One of these was a ten-floor building whose lower floor has been used for the past ten years as a depot by École Biblique. According to École Biblique sources, the IDF issued a specific warning about the building as part of its campaign to demolish high-rises in Gaza City in the past week. The Israeli Air Force had already destroyed a residential high-rise 400 meters from the building used by École Biblique.

When École Biblique received the warning on Wednesday, its staff contacted the French government to intervene to prevent an Israeli strike. Several sources said that France, UNESCO and the Latin Patriarch of Jerusalem helped delay the strike, to allow time for moving the depot's contents.

The archeologists then began transferring items but faced difficulties due to a shortage of trucks in Gaza, damaged roads, a lack of packing materials and fears that the objects might be damaged in transit or looted by residents.

The most important artifacts were moved to a church in Gaza City in the hope that the IDF would not target it. "We saved a large part, but in a rescue you always lose things, and you always face painful choices," École Biblique associate archeologist René Elter told The Guardian.

"Many items have been broken or lost, but they had been photographed or drawn, so the scientific information is preserved. Perhaps that will be the only trace that remains of Gaza's archaeology – in books, publications, libraries," he added.

École Biblique is one of the largest and oldest institutions dedicated to the study of Biblical history in Gaza, and its depot contains thousands of archeological artifacts.
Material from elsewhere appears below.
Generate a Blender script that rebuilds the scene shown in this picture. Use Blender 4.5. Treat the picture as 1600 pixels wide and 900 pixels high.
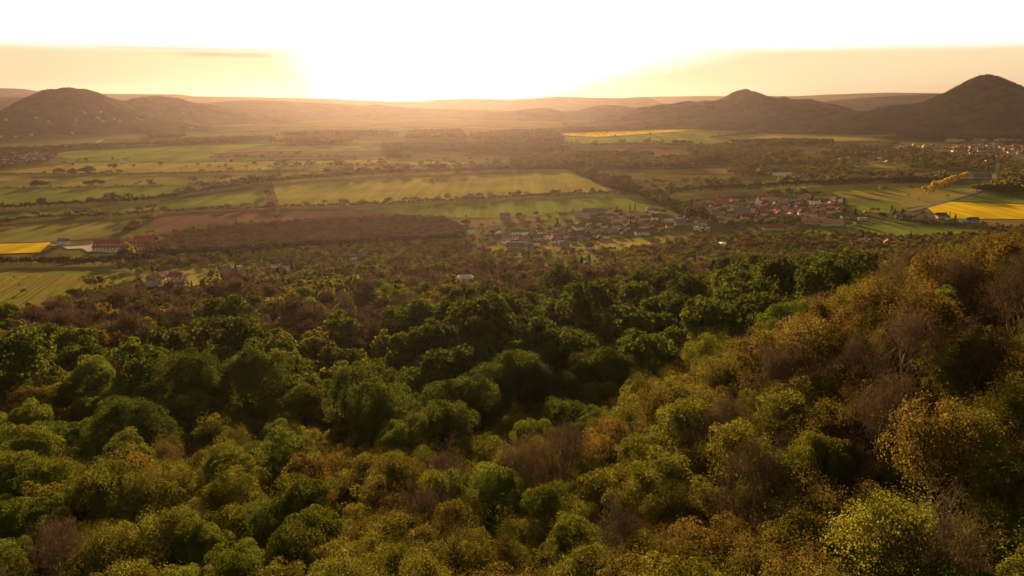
import bpy, bmesh, math, random
import numpy as np
from mathutils import Vector, Matrix
from mathutils.geometry import delaunay_2d_cdt

R = math.radians
for o in list(bpy.data.objects):
    bpy.data.objects.remove(o)
scene = bpy.context.scene
col = scene.collection

# ------------------------------------------------------------------ camera
FPX = 1101.0                       # focal length in pixels of the 1600 px wide photograph
PITCH = R(15.3)
CAM_Z = 200.0
cam_data = bpy.data.cameras.new('camera')
cam_data.sensor_width = 36.0
cam_data.lens = 36.0 * FPX / 1600.0
cam_data.clip_start = 1.0
cam_data.clip_end = 60000.0
cam = bpy.data.objects.new('camera', cam_data)
cam.location = (0, 0, CAM_Z)
cam.rotation_euler = (R(90) - PITCH, 0, 0)
col.objects.link(cam)
scene.camera = cam

# ------------------------------------------------------------------ sun and sky
SUN_AZ, SUN_EL = R(-7.5), R(6.0)
EV = 2.35
sun_dir = Vector((math.sin(SUN_AZ) * math.cos(SUN_EL), math.cos(SUN_AZ) * math.cos(SUN_EL), math.sin(SUN_EL)))
sd = bpy.data.lights.new('sun', 'SUN')
sd.energy = 5.0
sd.angle = R(0.6)
sd.color = (1.0, 0.64, 0.33)
sun = bpy.data.objects.new('sun', sd)
sun.rotation_euler = sun_dir.to_track_quat('Z', 'Y').to_euler()
col.objects.link(sun)

world = bpy.data.worlds.new('World')
scene.world = world
world.use_nodes = True
nt = world.node_tree
nt.nodes.clear()
def N(tree, typ, **kw):
    n = tree.nodes.new(typ)
    for k, v in kw.items():
        setattr(n, k, v)
    return n
def M(tree, op, a, b=None, c=None, clamp=False):
    n = tree.nodes.new('ShaderNodeMath'); n.operation = op; n.use_clamp = clamp
    for i, v in enumerate((a, b, c)):
        if v is None: continue
        if isinstance(v, (int, float)): n.inputs[i].default_value = v
        else: tree.links.new(v, n.inputs[i])
    return n.outputs[0]
def MR(tree, v, a, b, c=0.0, d=1.0, smooth=True):
    n = tree.nodes.new('ShaderNodeMapRange')
    if smooth: n.interpolation_type = 'SMOOTHSTEP'
    tree.links.new(v, n.inputs[0])
    for i, x in enumerate((a, b, c, d)):
        n.inputs[i + 1].default_value = x
    return n.outputs[0]
def MIX(tree, f, a, b, blend='MIX'):
    n = tree.nodes.new('ShaderNodeMix'); n.data_type = 'RGBA'; n.blend_type = blend
    n.clamp_result = False
    for s, v in ((n.inputs[0], f), (n.inputs[6], a), (n.inputs[7], b)):
        if isinstance(v, (int, float)): s.default_value = v
        elif isinstance(v, tuple): s.default_value = (*v, 1.0)
        else: tree.links.new(v, s)
    return n.outputs[2]

out = N(nt, 'ShaderNodeOutputWorld')
bg = N(nt, 'ShaderNodeBackground')
BG = 0.10
bg.inputs[1].default_value = BG
sky = N(nt, 'ShaderNodeTexSky', sky_type='NISHITA')
sky.sun_disc = False
sky.sun_elevation = SUN_EL
sky.sun_rotation = SUN_AZ
sky.air_density = 1.4
sky.dust_density = 3.0
sky.ozone_density = 1.0
tc = N(nt, 'ShaderNodeTexCoord')
sep = N(nt, 'ShaderNodeSeparateXYZ')
nt.links.new(tc.outputs['Generated'], sep.inputs[0])
el = M(nt, 'MULTIPLY', M(nt, 'ARCSINE', sep.outputs[2]), 180 / math.pi)
az = M(nt, 'MULTIPLY', M(nt, 'ARCTAN2', sep.outputs[0], sep.outputs[1]), 180 / math.pi)
def pk(*c):
    return tuple(x * 2 ** -EV for x in c)
# thin high overcast lit from behind by the low sun: it burns out from a few degrees up
cn = N(nt, 'ShaderNodeTexNoise'); cn.inputs['Scale'].default_value = 3.0; cn.inputs['Detail'].default_value = 5.0
mp = N(nt, 'ShaderNodeMapping'); mp.inputs['Scale'].default_value = (1, 1, 9)
nt.links.new(tc.outputs['Generated'], mp.inputs[0]); nt.links.new(mp.outputs[0], cn.inputs[0])
jit = M(nt, 'MULTIPLY', M(nt, 'SUBTRACT', cn.outputs[0], 0.5), 0.5)
band = MR(nt, M(nt, 'ADD', el, jit), 2.75, 3.75)
# the glare round the sun reaches the horizon, wider to the right above
da = M(nt, 'SUBTRACT', az, -7.2)
right = M(nt, 'GREATER_THAN', da, 0.0)
wd = M(nt, 'ADD', 7.0, M(nt, 'MULTIPLY', right, 1.2))
grow = M(nt, 'MULTIPLY', M(nt, 'MAXIMUM', M(nt, 'SUBTRACT', el, -0.4), 0.0), M(nt, 'ADD', 0.9, M(nt, 'MULTIPLY', right, 3.6)))
rr = M(nt, 'DIVIDE', M(nt, 'ABSOLUTE', da), M(nt, 'ADD', wd, grow))
glare = MR(nt, rr, 1.22, 0.60)
front = MR(nt, sep.outputs[1], 0.05, 0.6)
up = MR(nt, el, 10.5, 7.2)
white = M(nt, 'MULTIPLY', M(nt, 'MULTIPLY', M(nt, 'MAXIMUM', band, glare), front), up)
tinted = MIX(nt, 1.0, sky.outputs[0], (1.0, 0.74, 0.50), 'MULTIPLY')
skyamt = MIX(nt, 1.0, tinted, (0.52, 0.52, 0.54), 'MULTIPLY')
peach_f = M(nt, 'MULTIPLY', MR(nt, el, 9.0, 3.0), front)
yell = MR(nt, rr, 3.8, 1.0)
peach = MIX(nt, yell, pk(9.3, 6.8, 4.1), pk(10.3, 8.2, 4.8))
base = MIX(nt, peach_f, skyamt, peach)
# two thin grey-violet streaks of cloud left of the glare
def streak(a0, a1, e0, th):
    cx, hw = (a0 + a1) / 2, (a1 - a0) / 2
    fx = MR(nt, M(nt, 'ABSOLUTE', M(nt, 'SUBTRACT', az, cx)), hw, hw * 0.35)
    fy = MR(nt, M(nt, 'ABSOLUTE', M(nt, 'SUBTRACT', M(nt, 'ADD', el, M(nt, 'MULTIPLY', jit, 0.5)), e0)), th, th * 0.2)
    return M(nt, 'MULTIPLY', fx, fy)
st = M(nt, 'MAXIMUM', streak(-25.5, -16.6, 2.78, 0.22), M(nt, 'MULTIPLY', streak(-31, -17, 3.15, 0.16), 0.5))
withw = MIX(nt, white, base, pk(14.0, 13.6, 12.6))
fin = MIX(nt, M(nt, 'MULTIPLY', st, 0.75), withw, pk(7.4, 5.2, 3.6))
nt.links.new(fin, bg.inputs[0])
nt.links.new(bg.outputs[0], out.inputs['Surface'])

# ------------------------------------------------------------------ exposure, renderer
scene.view_settings.view_transform = 'Standard'
scene.view_settings.look = 'None'
scene.view_settings.exposure = EV
scene.view_settings.gamma = 1.0
scene.view_settings.use_curve_mapping = False
scene.render.engine = 'CYCLES'
cy = scene.cycles
cy.max_bounces = 6; cy.diffuse_bounces = 3; cy.glossy_bounces = 1
cy.transmission_bounces = 3; cy.volume_bounces = 1; cy.transparent_max_bounces = 4
cy.use_denoising = True
cy.sample_clamp_indirect = 6.0
cy.caustics_reflective = False; cy.caustics_refractive = False

# ------------------------------------------------------------------ pixel <-> place helpers
CP, SP = math.cos(PITCH), math.sin(PITCH)
def ray(u, v):
    x = (u - 800.0) / FPX; y = (450.0 - v) / FPX
    return x, CP + y * SP, -SP + y * CP
def proj(x, y, z):
    zz = np.asarray(z) - CAM_Z
    d = y * CP - zz * SP
    h = y * SP + zz * CP
    d = np.where(d < 1e-3, 1e-3, d)
    return 800 + FPX * x / d, 450 - FPX * h / d, d
def at_depth(u, v, Y):
    a, b, c = ray(u, v)
    return a / b * Y, Y, CAM_Z + c / b * Y

def smooth01(t):
    t = np.clip(t, 0, 1); return t * t * (3 - 2 * t)

# terrain heights: the hillside under the camera, its spur, the hollow behind it, the plain
_ctl = []
for u, v, Y, th in [
    (1600,360,105,15),(1450,430,110,17),(1300,510,120,15),(1100,590,130,14),(900,690,125,12),(700,745,118,11),(450,760,116,11),(200,770,115,11),(0,775,115,11),
    (800,900,62,11),(0,900,75,11),(400,900,72,11),(1600,900,50,11),(1200,900,56,11),(1600,620,74,11),(1300,700,82,11),(1100,800,78,11),(400,840,90,11),(800,820,84,11),
    (1500,425,260,15),(1350,450,290,15),(1200,480,280,15),(1000,520,270,15),(800,540,255,15),(650,620,205,15),(880,655,178,14),(400,640,200,13),(100,640,190,13),
    (200,560,270,13),(0,560,260,13),(600,540,290,14),(300,490,400,11),(0,500,450,6),(800,470,420,12),(1200,440,430,12),(1500,415,430,12),
    (400,440,570,9),(100,440,690,0),(800,430,600,10),(1200,410,620,9),(1500,395,650,9),(0,420,820,0),
    (400,400,780,7),(800,400,780,7),(1200,398,800,7),(1550,395,790,7),(400,387,880,4),(800,385,890,3),(1200,384,900,3)]:
    x, y, z = at_depth(u, v, Y)
    _ctl.append((x, y, z - th))
_ctl += [(0,0,164),(-80,0,146),(60,0,158),(0,-150,195),(-200,-150,170),(200,-150,215),(130,60,182),(180,120,182),(300,0,215),(300,200,150),(-300,0,120),(-300,150,100),
         (-400,300,72),(400,350,100),(500,500,70),(-500,500,35),(700,700,26),(-700,800,5),(700,1000,4),(-200,1000,3),(200,1000,3),(0,1080,0),(-600,1080,0),(600,1080,0),(950,900,10)]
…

In a press release issued on Thursday, École Biblique stated that the depot contained 180 cubic meters of artifacts from five excavated sites in the Gaza Strip, including pottery, mosaics, and metal tools. The IDF had entered the depot in January 2024, when soldiers took pictures inside and even invited the deputy director of the Israel Antiquities Authority to visit.
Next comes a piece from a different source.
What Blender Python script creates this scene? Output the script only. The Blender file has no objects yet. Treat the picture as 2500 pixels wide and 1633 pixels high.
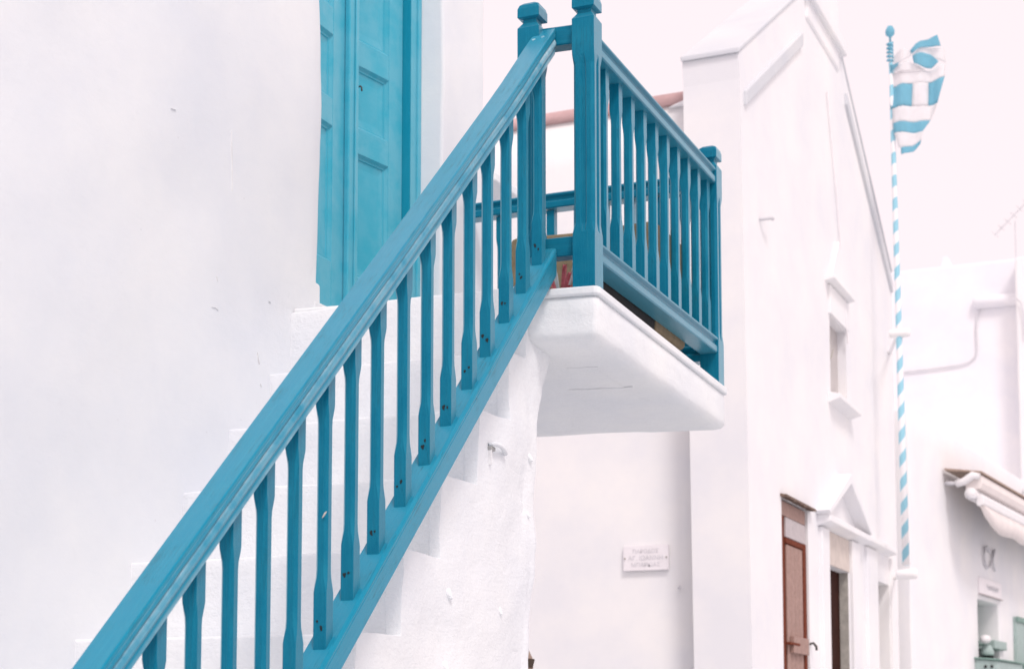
import bpy, bmesh, math, random
from mathutils import Vector, noise, Matrix

random.seed(7)
sc = bpy.context.scene
col = sc.collection

# ------------------------------------------------------------------ camera
cam_d = bpy.data.cameras.new("camera")
cam = bpy.data.objects.new("camera", cam_d)
col.objects.link(cam)
cam.location = (0, 0, 1.6)
cam.rotation_euler = (math.radians(90 + 5.3), 0, math.radians(23.55))
cam_d.sensor_width = 36.0
cam_d.lens = 4000.0 / 2500.0 * 36.0
cam_d.shift_y = 0.233
cam_d.clip_start = 0.05
cam_d.clip_end = 3000
cam_d.dof.use_dof = True
cam_d.dof.focus_distance = 6.0
cam_d.dof.aperture_fstop = 4.5
sc.camera = cam

# ------------------------------------------------------------------ sky and sun
SUN_EL, SUN_AZ = math.radians(50), math.radians(139)     # azimuth measured from +Y towards +X
world = bpy.data.worlds.new("World")
sc.world = world
world.use_nodes = True
wn = world.node_tree
wn.nodes.clear()
sky = wn.nodes.new("ShaderNodeTexSky")
sky.sky_type = 'NISHITA'
sky.sun_disc = False
sky.sun_elevation = SUN_EL
sky.sun_rotation = SUN_AZ
sky.dust_density = 4.0
sky.air_density = 1.0
veil = wn.nodes.new("ShaderNodeMixRGB")                   # thin bright overcast veiling the blue
veil.inputs[0].default_value = 0.86
veil.inputs[2].default_value = (8.28, 7.10, 7.22, 1)
bg = wn.nodes.new("ShaderNodeBackground")
bg.inputs[1].default_value = 0.1
wo = wn.nodes.new("ShaderNodeOutputWorld")
wn.links.new(sky.outputs[0], veil.inputs[1])
wn.links.new(veil.outputs[0], bg.inputs[0])
wn.links.new(bg.outputs[0], wo.inputs[0])

sun_d = bpy.data.lights.new("sun", 'SUN')
sun_d.energy = 1.12
sun_d.angle = math.radians(14)
sun_d.color = (1.0, 0.93, 0.90)
sun = bpy.data.objects.new("sun", sun_d)
col.objects.link(sun)
sdir = Vector((math.sin(SUN_AZ) * math.cos(SUN_EL), math.cos(SUN_AZ) * math.cos(SUN_EL), math.sin(SUN_EL)))
sun.rotation_euler = sdir.to_track_quat('Z', 'Y').to_euler()

sc.view_settings.view_transform = 'Standard'
sc.view_settings.look = 'None'
sc.view_settings.exposure = 0.51
sc.view_settings.gamma = 1.0
sc.view_settings.use_curve_mapping = False

# ------------------------------------------------------------------ helpers
def tag(o, label=None, cat=None, group=None, kind=None):
    if label: o["label"] = label
    if cat: o["category"] = cat
    if group: o["group"] = group
    if kind: o["kind"] = kind
    return o

def thing(name, loc, label, cat, group=None, rz=0.0):
    o = bpy.data.objects.new(name, None)
    col.objects.link(o)
    o.location = loc
    o.rotation_euler = (0, 0, rz)
    o.empty_display_size = 0.1
    return tag(o, label, cat, group)

ROOTS = {}
def root_inv(parent):
    m = Matrix.Identity(4)
    p = parent
    chain = []
    while p is not None:
        chain.append(p)
        p = p.parent
    for q in reversed(chain):
        m = m @ Matrix.LocRotScale(q.location, q.rotation_euler, q.scale)
    return m

class MB:
    """collects shapes; build() links them as ONE mesh object"""
    def __init__(s):
        s.v = []; s.f = []; s.uv = []; s.mi = []
    def face(s, idx, uv=None, mi=0):
        s.f.append(idx); s.uv.append(uv); s.mi.append(mi)
    def box(s, x0, x1, y0, y1, z0, z1, mi=0):
        b = len(s.v)
        s.v += [Vector(p) for p in ((x0,y0,z0),(x1,y0,z0),(x1,y1,z0),(x0,y1,z0),(x0,y0,z1),(x1,y0,z1),(x1,y1,z1),(x0,y1,z1))]
        d = (abs(x1-x0), abs(y1-y0), abs(z1-z0))
        ax = d.index(max(d))
        o = [i for i in range(3) if i != ax]
        r = random.random() * 20
        for q in ((0,3,2,1),(4,5,6,7),(0,1,5,4),(1,2,6,5),(2,3,7,6),(3,0,4,7)):
            idx = [b+i for i in q]
            s.face(idx, [(s.v[i][ax] + r, s.v[i][o[0]] + s.v[i][o[1]] + r) for i in idx], mi)
        return s
    def loft(s, rings, caps=True, closed=True, mi=0):
        b = len(s.v); n = len(rings[0])
        r = random.random() * 20
        L = [r]
        for i in range(1, len(rings)):
            a = sum((Vector(p) for p in rings[i-1]), Vector()) / n
            c = sum((Vector(p) for p in rings[i]), Vector()) / n
            L.append(L[-1] + (c - a).length)
        big = max(range(len(rings)), key=lambda k: sum((Vector(rings[k][i]) - Vector(rings[k][i-1])).length for i in range(n)))
        pr = [r]
        for i in range(1, n + 1):
            pr.append(pr[-1] + (Vector(rings[big][i % n]) - Vector(rings[big][i-1])).length)
        for R in rings: s.v += [Vector(p) for p in R]
        for k in range(len(rings) - 1):
            for i in range(n if closed else n - 1):
                j = (i + 1) % n
                s.face([b+k*n+i, b+k*n+j, b+(k+1)*n+j, b+(k+1)*n+i],
                       [(L[k],pr[i]),(L[k],pr[i+1]),(L[k+1],pr[i+1]),(L[k+1],pr[i])], mi)
        if caps:
            s.face([b+i for i in reversed(range(n))], [(r, r+i*.01) for i in range(n)], mi)
            t = b + (len(rings)-1)*n
            s.face([t+i for i in range(n)], [(r, r+i*.01) for i in range(n)], mi)
        return s
    def tube(s, pts, rad, n=8, mi=0, caps=True):
        pts = [Vector(p) for p in pts]
        rings = []
        for i, p in enumerate(pts):
            a = pts[max(i-1, 0)]; c = pts[min(i+1, len(pts)-1)]
            t = (c - a).normalized()
            u = t.cross(Vector((0,0,1)))
            if u.length < 1e-3: u = t.cross(Vector((1,0,0)))
            u.normalize(); w = u.cross(t).normalized()
            rr = rad[i] if isinstance(rad, (list, tuple)) else rad
            rings.append([p + (u*math.cos(2*math.pi*k/n) + w*math.sin(2*math.pi*k/n))*rr for k in range(n)])
        return s.loft(rings, caps, True, mi)
    def prism(s, poly, d, mi=0):
        """poly: list of 3D points (flat), d: extrusion vector"""
        d = Vector(d)
        return s.loft([[Vector(p) for p in poly], [Vector(p) + d for p in poly]], True, True, mi)
    def build(s, name, mats, parent=None, bevel=0, seg=2, ang=35, smooth=False, base=None, wn=False):
        me = bpy.data.meshes.new(name)
        if base is None: base = Vector((0,0,0))
        inv = Matrix.Translation(base).inverted()
        me.from_pydata([tuple(inv @ v) for v in s.v], [], s.f)
        uvl = me.uv_layers.new(name="UVMap")
        k = 0
        for fi, f in enumerate(s.f):
            for j in range(len(f)):
                uvl.data[k].uv = s.uv[fi][j] if s.uv[fi] else (s.v[f[j]].y + s.v[f[j]].x, s.v[f[j]].z)
                k += 1
        if not isinstance(mats, (list, tuple)): mats = [mats]
        for m in mats: me.materials.append(m)
        for p in me.polygons:
            p.material_index = s.mi[p.index]
            p.use_smooth = smooth
        bm = bmesh.new(); bm.from_mesh(me)
        bmesh.ops.recalc_face_normals(bm, faces=bm.faces)
        bm.to_mesh(me); bm.free()
        o = bpy.data.objects.new(name, me)
        col.objects.link(o)
        o.location = base
        if parent is not None:
            o.parent = parent
            # coordinates are given in the thing's own frame when it is rotated, in world space otherwise
            if parent.get("_local"): pass
            else: o.location = base - world_loc(parent)
        if bevel:
            b = o.modifiers.new("bevel", 'BEVEL')
            b.width = bevel; b.segments = seg; b.limit_method = 'ANGLE'; b.angle_limit = math.radians(ang)
            b.harden_normals = False
        return o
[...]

In response, the IDF Spokesperson's Office said: "As part of the efforts to allow residents and international organizations to move to the southern Gaza Strip, the transfer of warehouses of the international community and their contents is permitted. The warehouse in question is known to IDF officers. As part of the current dialogue with the organization, the warehouse's contents, which include archeological artifacts and Christian pottery, were evacuated. The archeological artifacts and pottery were therefore transferred to a safe location in coordination with the Gaza Liaison and Coordination Administration."